House debates
Tuesday, 5 December 2017
Questions without Notice
Foreign Investment
2:28 pm
Mark Dreyfus (Isaacs, Australian Labor Party, Shadow Attorney General) Share this | Link to this | Hansard source
My question is to the Prime Minister—or, as he says, the ruler of this country! I refer to the bid by the Chinese company Landbridge to operate the Port of Darwin. I also refer to the fact that subsequently Landbridge gave former Liberal Minister for Trade Andrew Robb a part-time position paying $880,000 a year. Is the acceptance of $880,000 a year for a part-time job by a former Liberal minister action that would be caught by the Prime Minister's proposed legislation on foreign interference?

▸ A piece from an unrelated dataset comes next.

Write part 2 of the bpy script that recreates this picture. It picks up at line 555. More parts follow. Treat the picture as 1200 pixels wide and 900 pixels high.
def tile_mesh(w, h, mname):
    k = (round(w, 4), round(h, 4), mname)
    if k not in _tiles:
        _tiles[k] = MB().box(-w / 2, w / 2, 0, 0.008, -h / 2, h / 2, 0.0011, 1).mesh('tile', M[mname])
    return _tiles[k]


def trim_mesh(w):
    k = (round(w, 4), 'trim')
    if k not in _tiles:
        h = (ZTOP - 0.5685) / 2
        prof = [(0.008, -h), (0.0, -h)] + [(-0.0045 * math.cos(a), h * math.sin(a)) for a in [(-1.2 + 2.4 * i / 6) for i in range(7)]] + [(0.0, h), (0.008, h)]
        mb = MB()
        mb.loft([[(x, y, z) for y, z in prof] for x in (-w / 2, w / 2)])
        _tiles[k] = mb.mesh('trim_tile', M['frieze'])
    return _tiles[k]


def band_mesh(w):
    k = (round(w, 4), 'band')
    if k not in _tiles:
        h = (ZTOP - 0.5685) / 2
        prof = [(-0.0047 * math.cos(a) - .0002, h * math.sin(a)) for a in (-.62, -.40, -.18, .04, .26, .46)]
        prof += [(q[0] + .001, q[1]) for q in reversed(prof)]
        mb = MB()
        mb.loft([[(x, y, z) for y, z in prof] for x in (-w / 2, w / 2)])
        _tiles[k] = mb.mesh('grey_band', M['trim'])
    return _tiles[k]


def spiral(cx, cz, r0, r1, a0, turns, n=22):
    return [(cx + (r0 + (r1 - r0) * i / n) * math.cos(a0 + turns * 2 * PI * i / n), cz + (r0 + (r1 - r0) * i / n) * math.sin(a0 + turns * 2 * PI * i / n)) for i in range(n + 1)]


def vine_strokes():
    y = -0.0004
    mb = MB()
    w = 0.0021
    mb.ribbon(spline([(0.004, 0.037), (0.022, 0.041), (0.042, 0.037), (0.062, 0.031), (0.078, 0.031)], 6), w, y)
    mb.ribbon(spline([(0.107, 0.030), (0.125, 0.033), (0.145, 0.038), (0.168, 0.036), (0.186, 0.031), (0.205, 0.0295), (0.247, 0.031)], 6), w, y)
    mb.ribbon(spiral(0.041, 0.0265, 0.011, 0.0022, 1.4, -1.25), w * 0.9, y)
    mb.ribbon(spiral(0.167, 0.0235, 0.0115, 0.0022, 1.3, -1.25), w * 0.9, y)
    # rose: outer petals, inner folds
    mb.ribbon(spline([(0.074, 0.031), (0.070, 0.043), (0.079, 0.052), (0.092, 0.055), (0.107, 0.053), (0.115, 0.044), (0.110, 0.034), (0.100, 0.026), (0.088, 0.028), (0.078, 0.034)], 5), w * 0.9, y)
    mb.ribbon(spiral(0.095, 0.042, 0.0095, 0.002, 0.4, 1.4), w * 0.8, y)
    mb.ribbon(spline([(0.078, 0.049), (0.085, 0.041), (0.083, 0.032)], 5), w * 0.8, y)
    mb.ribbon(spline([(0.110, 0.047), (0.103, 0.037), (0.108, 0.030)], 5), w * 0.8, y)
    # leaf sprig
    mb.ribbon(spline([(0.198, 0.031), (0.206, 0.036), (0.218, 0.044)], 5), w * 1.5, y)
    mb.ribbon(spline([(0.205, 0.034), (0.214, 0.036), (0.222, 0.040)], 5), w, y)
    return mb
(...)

Tony Smith (Speaker) Share this | Link to this | Hansard source
Members on my left! The Prime Minister has the call.
Opposition members interjecting—
The Prime Minister will resume his seat. Members on my left will cease their wall of noise or they won't be here. A number have been warned. A single interjection from any of them will see them ejected. The Prime Minister has the call.
2:29 pm
Malcolm Turnbull (Wentworth, Liberal Party, Prime Minister) Share this | Link to this | Hansard source
Thank you, Mr Speaker. The honourable member will do everything he can to distract attention from Senator Dastyari. He will talk about anything, anything at all, except the fact that his leader refuses to take the right decision, the decision that a person of strong character and a person determined to protect Australia would take, which is to say to Senator Dastyari, 'You are out of the Labor Party.'
The Labor Party seeks to be the government. The Leader of the Opposition seeks to be the Prime Minister. The first job of every government is to protect the nation's safety. National security is the first responsibility, so how do you tolerate somebody in your party room, somebody on your Senate benches, somebody who until very recently was on your front bench, who has gone to the home of a foreign national, a home very familiar to the Leader of the Opposition, and told him to be wary that he may be under surveillance from ASIO, and then given him practical advice as to how to avoid it? Does the Leader of the Opposition think that the job of his party and his members is to help ASIO keep Australia safe? Or is it simply to sell Australia out?
If they think they're currying favour in Beijing by doing this, they are not. Senator Dastyari is a figure of contempt—of contempt—despised, because the Chinese people are patriots. They stand up for their nation and they can't understand why Australia has an opposition leader who won't stand up for his.